La nouvelle création de la Cie du Jour au lendemain, Babïl de Sarah Carré mise en scène par Agnès Régolo, est le premier texte du répertoire jeunesse travaillé par la troupe que nous avons trouvée déjà si pertinente et inventive dans les pièces « pour les grands ». La qualité ne se dément pas ! Au Bois de l’Aune, le public enfantin, sans doute le plus difficile, est captivé par l’histoire, le rythme sans faille, la présence expressive des deux comédiens, Antoine Laudet et Raphaël Bocobza qui, d’emblée, instaurent une familiarité complice avec le public, miment, dansent, jouent de l’hyperbole, jubilent. 

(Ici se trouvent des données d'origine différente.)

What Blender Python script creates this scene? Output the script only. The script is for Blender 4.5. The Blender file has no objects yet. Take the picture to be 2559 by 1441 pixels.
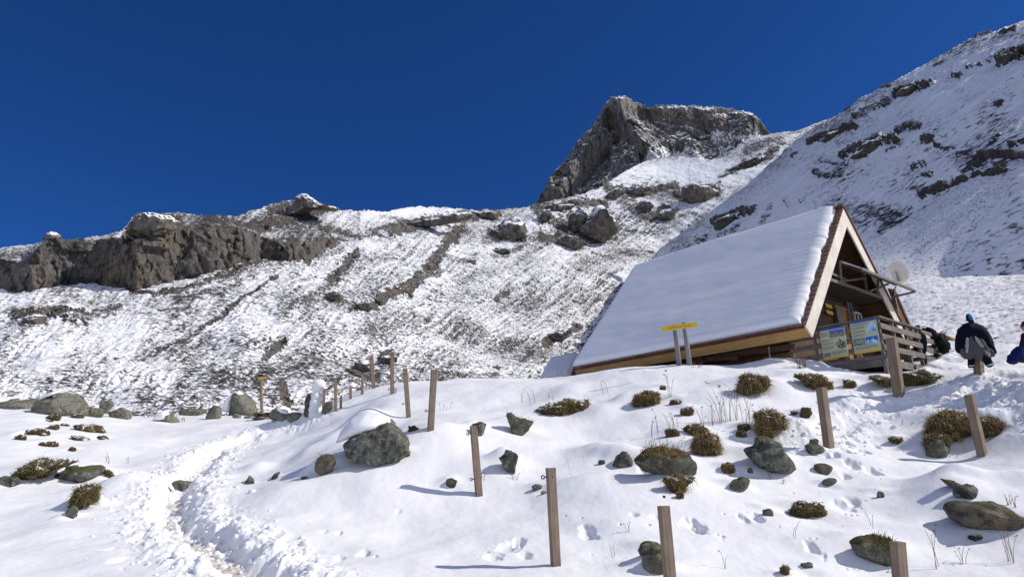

Devant une sorte de « Pangée » constituée de la réunion de quatre cartes choisies sur divers continents, entourés d’un cercle de cartes géographiques qui délimitent l’espace scénique, les deux amis Tohu et Bohu s’évertuent à conter une histoire qu’ils ont inventée. Le premier, à la parole facile, monopolise le récit, tandis que le second, plus timide, éprouve de grandes difficultés à achever ses phrases, mais supporte mal de se voir confisquée la narration de ce qu’il a imaginé. Dépossédé, il se sent, devenir invisible… et les disputes naissent (inénarrables moments de bravoure !) en écho au conte de la fondation de Belba : aux débuts du monde, les personnes vivaient très éloignées les unes des autres et décidèrent de vivre ensemble dans une grande maison, presqu’une ville, aux multiples étages : Belba. Le mythe de Babel est là bien sûr, mais s’inverse : les heurts éclosent aux débuts de la construction, car personne ne s’entend, ne se parle vraiment, ni ne partage les points de vue de manière égale, à l’instar de nos deux personnages. Si les dessins peuvent être éloquents, la parole est le creuset de la poésie, de la création, des déformations (parfois on se croirait chez le Prince de Motordu), mais aussi un enjeu de pouvoir : celui qui sait la manier l’emporte sur les autres même si ces derniers sont judicieux… La parole est le lieu de création du monde (« c’est froid le silence ») et de soi : « C’est celui qui dit qui est » s’emporte l’un des protagonistes. Le théâtre est une œuvre collective nous rappellent Tohu et Bohu, notre univers aussi. Quelle pépite !

 

Babïl de Sarah Carré mis en scène par Agnès Régolo avec Antoine Laudet et Raphaël Bocobza

Babïl © Fred-Saurel

Le 30 octobre 2021 cette pièce a été jouée au Théâtre du Bois de l’Aune à Aix-en-Provence. Bientôt elle sera reprise au théâtre Durance, je suis sûre que j’irai y faire un tour!